'''

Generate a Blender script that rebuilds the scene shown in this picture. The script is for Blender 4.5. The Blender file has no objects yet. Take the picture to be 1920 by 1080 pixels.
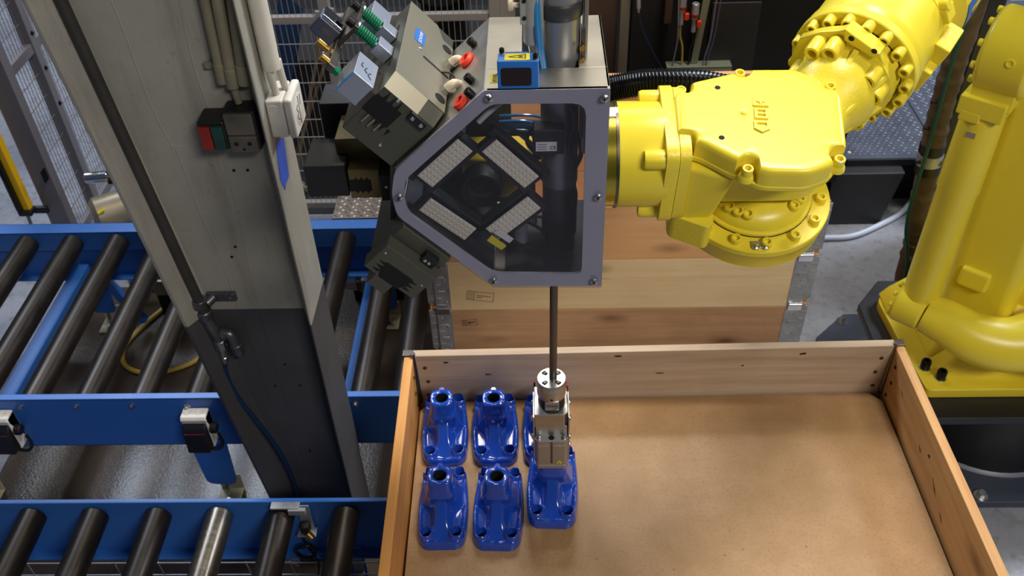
import bpy, math, random
from mathutils import Vector, Matrix
random.seed(4)
scene = bpy.context.scene
COL = scene.collection
R = math.radians

# ------------------------------------------------------------------ camera
cam_data = bpy.data.cameras.new('camera'); cam = bpy.data.objects.new('camera', cam_data); COL.objects.link(cam)
PITCH, ROLL, YAW = R(41.0832), R(-2.1991), R(2.2)
_X, _UP, _F = Vector((1, 0, 0)), Vector((0, math.sin(PITCH), math.cos(PITCH))), Vector((0, math.cos(PITCH), -math.sin(PITCH)))
_r = math.cos(ROLL) * _X + math.sin(ROLL) * _UP
_u = -math.sin(ROLL) * _X + math.cos(ROLL) * _UP
_m = Matrix((_r, _u, -_F)).transposed().to_4x4()
cam.matrix_world = Matrix.Translation((0, 0, 2.5)) @ Matrix.Rotation(YAW, 4, 'Z') @ _m
cam_data.sensor_width = 36.0
cam_data.lens = 1727.957 / 1920 * 36
cam_data.clip_start = 0.05
cam_data.dof.use_dof = True
cam_data.dof.focus_distance = 1.55
cam_data.dof.aperture_fstop = 9.0
scene.camera = cam

# ------------------------------------------------------------------ colour management, world, hall lights
vs = scene.view_settings
vs.view_transform = 'Standard'; vs.look = 'None'; vs.gamma = 1.0; vs.use_curve_mapping = False
vs.exposure = 0.0
world = bpy.data.worlds.new('hall'); scene.world = world; world.use_nodes = True
wb = world.node_tree.nodes['Background']
wb.inputs[0].default_value = (0.42, 0.46, 0.55, 1); wb.inputs[1].default_value = 0.11

def area(name, loc, target, sx, sy, power, col):
    l = bpy.data.lights.new(name, 'AREA'); l.shape = 'RECTANGLE'; l.size = sx; l.size_y = sy
    l.energy = power; l.color = col
    o = bpy.data.objects.new(name, l); COL.objects.link(o); o.location = loc
    o.rotation_euler = (Vector(target) - Vector(loc)).to_track_quat('-Z', 'Y').to_euler()
    return o
area('hall_lamp_key', (1.15, 2.25, 5.6), (0.45, 1.5, 1.0), 1.4, 0.6, 165, (1.0, 0.94, 0.85))
area('hall_lamp_front', (2.4, -2.4, 5.2), (0.2, 1.8, 0.8), 2.0, 0.6, 165, (1.0, 0.94, 0.86))
area('hall_lamp_back', (0.2, 6.0, 6.2), (0.1, 1.2, 1.2), 2.2, 0.6, 70, (1.0, 0.92, 0.80))
area('hall_window', (-3.6, 6.2, 5.6), (-2.0, 2.6, 0.2), 2.4, 1.4, 230, (0.74, 0.84, 1.0))
area('hall_lamp_right', (5.0, 4.6, 4.8), (0.6, 2.6, 0.4), 1.8, 0.8, 230, (0.80, 0.88, 1.0))

# ------------------------------------------------------------------ materials
def lin(h):
    if isinstance(h, str):
        h = h.lstrip('#'); c = [int(h[i:i + 2], 16) / 255 for i in (0, 2, 4)]
    else: c = h
    return tuple(v / 12.92 if v <= 0.04045 else ((v + 0.055) / 1.055) ** 2.4 for v in c) + (1.0,)
MATS = {}
def new_mat(name):
    m = bpy.data.materials.new(name); m.use_nodes = True; MATS[name] = m
    nt = m.node_tree; b = nt.nodes['Principled BSDF']
    return m, nt, b
def coords(nt, scale=(1, 1, 1), rnd=True):
    tc = nt.nodes.new('ShaderNodeTexCoord'); mp = nt.nodes.new('ShaderNodeMapping')
    mp.inputs['Scale'].default_value = scale
    src = tc.outputs['Object']
    if rnd:
        oi = nt.nodes.new('ShaderNodeObjectInfo'); mu = nt.nodes.new('ShaderNodeVectorMath'); mu.operation = 'ADD'
        ml = nt.nodes.new('ShaderNodeMath'); ml.operation = 'MULTIPLY'; ml.inputs[1].default_value = 17.0
        nt.links.new(oi.outputs['Random'], ml.inputs[0]); nt.links.new(src, mu.inputs[0]); nt.links.new(ml.outputs[0], mu.inputs[1])
        src = mu.outputs[0]
    nt.links.new(src, mp.inputs[0]); return mp.outputs[0]
def noise(nt, vec, scale, detail=4, rough=0.55):
    n = nt.nodes.new('ShaderNodeTexNoise'); n.inputs['Scale'].default_value = scale
    n.inputs['Detail'].default_value = detail; n.inputs['Roughness'].default_value = rough
    nt.links.new(vec, n.inputs['Vector']); return n.outputs['Fac']
def ramp(nt, fac, stops):
    r = nt.nodes.new('ShaderNodeValToRGB'); e = r.color_ramp.elements
    while len(e) < len(stops): e.new(0.5)
    for i, (p, c) in enumerate(stops): e[i].position = p; e[i].color = c if len(c) == 4 else lin(c)
    nt.links.new(fac, r.inputs[0]); return r.outputs[0]
def mix(nt, fac, a, b, mode='MIX'):
    n = nt.nodes.new('ShaderNodeMix'); n.data_type = 'RGBA'; n.blend_type = mode
    for s, v in ((n.inputs[0], fac), (n.inputs[6], a), (n.inputs[7], b)):
        if hasattr(v, 'links') or hasattr(v, 'node'): nt.links.new(v, s)
        else: s.default_value = v
    return n.outputs[2]
def bump(nt, b, fac, strength, dist=0.002):
    n = nt.nodes.new('ShaderNodeBump'); n.inputs['Strength'].default_value = strength; n.inputs['Distance'].default_value = dist
    nt.links.new(fac, n.inputs['Height']); nt.links.new(n.outputs[0], b.inputs['Normal'])
def simple(name, col, rough=0.5, metal=0.0, var=0.0, scale=8, bmp=0.0, bscale=200, coat=0.0, rvar=0.0, spec=0.5, streak=None):
    m, nt, b = new_mat(name)
    b.inputs['Roughness'].default_value = rough; b.inputs['Metallic'].default_value = metal
    b.inputs['Specular IOR Level'].default_value = spec
    if coat: b.inputs['Coat Weight'].default_value = coat; b.inputs['Coat Roughness'].default_value = 0.06
    c = lin(col); vec = coords(nt, streak or (1, 1, 1))
    if var:
        f = noise(nt, vec, scale, 5)
        d = tuple(v * (1 - var) for v in c[:3]) + (1,); l = tuple(min(1, v * (1 + var)) for v in c[:3]) + (1,)
        nt.links.new(ramp(nt, f, [(0.3, d), (0.7, l)]), b.inputs['Base Color'])
    else: b.inputs['Base Color'].default_value = c
    if rvar:
        f = noise(nt, vec, scale * 2, 5)
        mr = nt.nodes.new('ShaderNodeMapRange'); mr.inputs[3].default_value = max(0.02, rough - rvar); mr.inputs[4].default_value = min(1, rough + rvar)
        nt.links.new(f, mr.inputs[0]); nt.links.new(mr.outputs[0], b.inputs['Roughness'])
    if bmp: bump(nt, b, noise(nt, vec, bscale, 3), bmp)
    return m
def wood(name, cols, axis, rough=0.62, dirt=0.35, knots=True, seed=0.0):
    """planed softwood; grain runs along axis (0 = x, 1 = y)"""
    m, nt, b = new_mat(name)
    st = [26, 26, 26]; st[axis] = 1.3
    v = coords(nt, tuple(st)); v2 = coords(nt, (1, 1, 1))
    st3 = [9, 9, 9]; st3[axis] = 3.2
    v3 = coords(nt, tuple(st3))
    g = noise(nt, v, 1.6, 6, 0.6)
    base = ramp(nt, g, [(0.28, cols[0]), (0.5, cols[1]), (0.74, cols[2])])
    big = noise(nt, v2, 3.0, 4)
    base = mix(nt, ramp(nt, big, [(0.42, (0, 0, 0, 1)), (0.75, (dirt, dirt, dirt, 1))]), base, lin(cols[3]))
    if knots:
        vo = nt.nodes.new('ShaderNodeTexVoronoi'); vo.inputs['Scale'].default_value = 1.0; nt.links.new(v3, vo.inputs['Vector'])
        k = ramp(nt, vo.outputs['Distance'], [(0.04, (0.8, 0.8, 0.8, 1)), (0.13, (0.35, 0.35, 0.35, 1)), (0.24, (0, 0, 0, 1))])
        sel = ramp(nt, vo.outputs['Color'], [(0.55, (0, 0, 0, 1)), (0.6, (1, 1, 1, 1))])
        base = mix(nt, mix(nt, 1.0, k, sel, 'MULTIPLY'), base, lin('#5d3a1e'))
    nt.links.new(base, b.inputs['Base Color']); b.inputs['Roughness'].default_value = rough
    bump(nt, b, g, 0.25, 0.001)
    return m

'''

Task brief
Repeat only the lines between the start of the data and the line with "R = math.radians", including those two lines, and skip the pictures.

Final answer
Generate a Blender script that rebuilds the scene shown in this picture. The script is for Blender 4.5. The Blender file has no objects yet. Take the picture to be 1920 by 1080 pixels.
import bpy, math, random
from mathutils import Vector, Matrix
random.seed(4)
scene = bpy.context.scene
COL = scene.collection
R = math.radians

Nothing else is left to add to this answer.